IIoT companies should maintain ownership of their intellectual property and clearly define their portfolio.
Data Ownership
IIoT firms generate vast amounts of data that can be analyzed to gain actionable insights. This data enables real-time monitoring and control of machinery, predicting when maintenance is needed before a breakdown occurs, therefore cutting costs and minimizing downtime. IIoT data also enhances workplace safety by monitoring environmental conditions and employee health, enabling timely interventions to prevent accidents.
Data is a strategic asset in IIoT. Companies with ownership of valuable data can explore various monetization strategies, such as selling data insights, licensing data access, or using data-driven services to generate additional revenue streams.

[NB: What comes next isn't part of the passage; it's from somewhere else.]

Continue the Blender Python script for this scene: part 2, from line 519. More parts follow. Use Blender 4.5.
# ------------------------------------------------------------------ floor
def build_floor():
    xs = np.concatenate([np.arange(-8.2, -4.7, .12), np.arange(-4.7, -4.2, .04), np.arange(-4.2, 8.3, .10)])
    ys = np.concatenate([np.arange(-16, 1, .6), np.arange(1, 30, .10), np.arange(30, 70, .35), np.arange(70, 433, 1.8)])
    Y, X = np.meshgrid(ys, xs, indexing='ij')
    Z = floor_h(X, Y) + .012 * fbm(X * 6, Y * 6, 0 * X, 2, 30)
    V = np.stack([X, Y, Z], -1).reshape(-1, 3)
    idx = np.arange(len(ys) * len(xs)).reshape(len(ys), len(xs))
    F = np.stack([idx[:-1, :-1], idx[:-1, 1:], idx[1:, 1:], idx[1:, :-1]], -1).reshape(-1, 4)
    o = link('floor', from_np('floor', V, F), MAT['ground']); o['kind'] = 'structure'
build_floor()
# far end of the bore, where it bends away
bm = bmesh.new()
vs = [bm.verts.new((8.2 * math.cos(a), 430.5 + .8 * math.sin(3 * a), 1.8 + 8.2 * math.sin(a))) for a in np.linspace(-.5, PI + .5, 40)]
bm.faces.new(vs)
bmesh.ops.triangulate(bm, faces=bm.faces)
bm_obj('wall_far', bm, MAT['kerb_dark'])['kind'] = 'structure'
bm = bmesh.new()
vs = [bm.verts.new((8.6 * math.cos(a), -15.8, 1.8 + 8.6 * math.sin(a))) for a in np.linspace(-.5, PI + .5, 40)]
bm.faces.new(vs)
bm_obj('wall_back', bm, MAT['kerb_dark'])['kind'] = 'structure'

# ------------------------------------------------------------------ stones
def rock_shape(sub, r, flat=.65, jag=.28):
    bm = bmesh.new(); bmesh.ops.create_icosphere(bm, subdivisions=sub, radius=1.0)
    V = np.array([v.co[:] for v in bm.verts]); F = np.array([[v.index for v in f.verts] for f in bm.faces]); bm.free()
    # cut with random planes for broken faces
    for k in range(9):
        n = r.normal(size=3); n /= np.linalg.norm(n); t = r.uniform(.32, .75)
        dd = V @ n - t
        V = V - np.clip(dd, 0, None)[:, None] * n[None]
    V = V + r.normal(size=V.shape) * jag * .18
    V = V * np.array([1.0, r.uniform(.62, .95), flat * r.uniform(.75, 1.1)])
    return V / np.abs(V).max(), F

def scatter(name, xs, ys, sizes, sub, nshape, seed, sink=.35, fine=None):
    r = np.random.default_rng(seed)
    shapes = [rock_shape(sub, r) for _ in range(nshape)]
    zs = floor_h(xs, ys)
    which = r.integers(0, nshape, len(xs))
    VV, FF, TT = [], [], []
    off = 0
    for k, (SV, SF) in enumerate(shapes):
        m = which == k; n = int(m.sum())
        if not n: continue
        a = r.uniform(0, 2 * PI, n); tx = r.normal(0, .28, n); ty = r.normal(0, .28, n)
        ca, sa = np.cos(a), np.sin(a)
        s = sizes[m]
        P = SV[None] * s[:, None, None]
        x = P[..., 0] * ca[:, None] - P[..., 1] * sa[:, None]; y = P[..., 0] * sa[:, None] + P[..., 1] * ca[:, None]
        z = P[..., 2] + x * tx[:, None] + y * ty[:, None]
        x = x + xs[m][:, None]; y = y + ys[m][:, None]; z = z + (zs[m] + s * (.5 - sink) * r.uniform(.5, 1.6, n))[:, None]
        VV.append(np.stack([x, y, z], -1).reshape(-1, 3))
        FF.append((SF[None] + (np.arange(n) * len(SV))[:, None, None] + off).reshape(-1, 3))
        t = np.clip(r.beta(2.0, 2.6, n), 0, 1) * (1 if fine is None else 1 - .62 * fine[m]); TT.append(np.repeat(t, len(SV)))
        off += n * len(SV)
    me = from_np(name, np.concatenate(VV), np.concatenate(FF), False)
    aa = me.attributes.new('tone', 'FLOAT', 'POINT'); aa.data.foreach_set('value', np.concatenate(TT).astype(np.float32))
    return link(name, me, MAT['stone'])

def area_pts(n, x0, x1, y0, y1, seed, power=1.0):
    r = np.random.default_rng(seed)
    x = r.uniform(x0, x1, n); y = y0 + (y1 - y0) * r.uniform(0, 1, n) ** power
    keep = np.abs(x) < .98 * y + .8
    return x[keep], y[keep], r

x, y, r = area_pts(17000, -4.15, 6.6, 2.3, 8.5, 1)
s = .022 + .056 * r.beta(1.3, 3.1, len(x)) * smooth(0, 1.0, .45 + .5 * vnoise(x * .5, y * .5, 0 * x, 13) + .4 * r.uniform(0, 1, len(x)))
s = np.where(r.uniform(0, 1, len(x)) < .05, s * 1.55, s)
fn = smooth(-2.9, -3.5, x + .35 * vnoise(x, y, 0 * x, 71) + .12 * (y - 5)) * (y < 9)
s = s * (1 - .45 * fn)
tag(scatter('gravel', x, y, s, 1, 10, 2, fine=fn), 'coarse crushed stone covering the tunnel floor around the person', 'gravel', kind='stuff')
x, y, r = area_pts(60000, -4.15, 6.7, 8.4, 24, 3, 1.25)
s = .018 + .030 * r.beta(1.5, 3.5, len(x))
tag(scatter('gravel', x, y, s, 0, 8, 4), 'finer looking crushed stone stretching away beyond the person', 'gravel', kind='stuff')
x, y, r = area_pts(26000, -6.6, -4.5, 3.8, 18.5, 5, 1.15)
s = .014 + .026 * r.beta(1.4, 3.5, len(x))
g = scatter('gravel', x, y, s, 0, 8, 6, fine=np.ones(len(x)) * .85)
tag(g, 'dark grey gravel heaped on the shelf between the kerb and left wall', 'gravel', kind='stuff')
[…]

For M&A transactions, acquiring ownership of valuable data assets can strengthen a company’s market position and expand its capabilities. Owning data facilitates smoother integration of systems and technologies post-acquisition. It enables the combining of data sets, integration of analytics platforms, and development of new data-driven innovations that capitalize on synergies between the acquiring and acquired companies.
A relevant M&A example involves Siemens acquiring Mendix in 2018. Siemens not only acquired Mendix’s technology but also gained access to valuable data generated by IIoT applications built on the Mendix platform. Siemens utilized this data to enhance its digitalization offerings, improve operational efficiency for its industrial customers, and accelerate innovation in IIoT solutions.
IIoT firms should own or have the ability to use their customer’s data, even if it is obfuscated.
The Material Impact of Unique Industrial Internet of Things M&A Drivers
It is crucial for business owners considering the sale of their Industrial Internet of Things (IIoT) business to understand the four M&A drivers identified in this report: income statement and balance sheet adjustments, working capital calculations, supply chain risks, and customer relationship measures. Each driver plays a pivotal role in shaping the strategy of an M&A transaction for IIoT firms.